Another detail that raised the stakes: The series didn’t want players to have too much time to prepare, as you wouldn’t know you were going to be marooned in a real survival scenario.

“The casting process actually plays into the side of not allowing them much preparation beforehand, because the casting process is quite a long process,” Hine reveals. Some players found out they were cast just “a couple of days before we were due to start filming,” she says. They wanted that element of being “whisked from their everyday lives and just dropped out there, some of them with zero preparation at all.”

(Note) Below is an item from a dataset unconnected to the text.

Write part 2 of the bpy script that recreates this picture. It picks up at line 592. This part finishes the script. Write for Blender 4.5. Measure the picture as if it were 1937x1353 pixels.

Hine was there when each team waited for their survivalist to be picked up by the Extraction helicopter at the start of filming. She describes what it was like to watch these players be plucked away from their loved ones and thrown into the unknown in what she calls a “high-octane experience.”

“The family have been dumped at the end of a helicopter landing site, and they don’t know that there’s a helicopter coming in. And suddenly I appear in this helicopter and grab one of them and strap them in,” Hine recalls. “The doors are off, and it’s the noise and the wind through the cab, and they’re suddenly in the air and just dropped off, literally throw them out of the helicopter at the other end, fly off. This person’s like, ‘What the heck just happened there?’ And suddenly there’s silence. There’s nobody there. Alone. And that’s when it’s like, oh sh*t, what have I done? That first night is fascinating to watch.”

Much like the families back at Extracted HQ, viewers might find it hard to look away.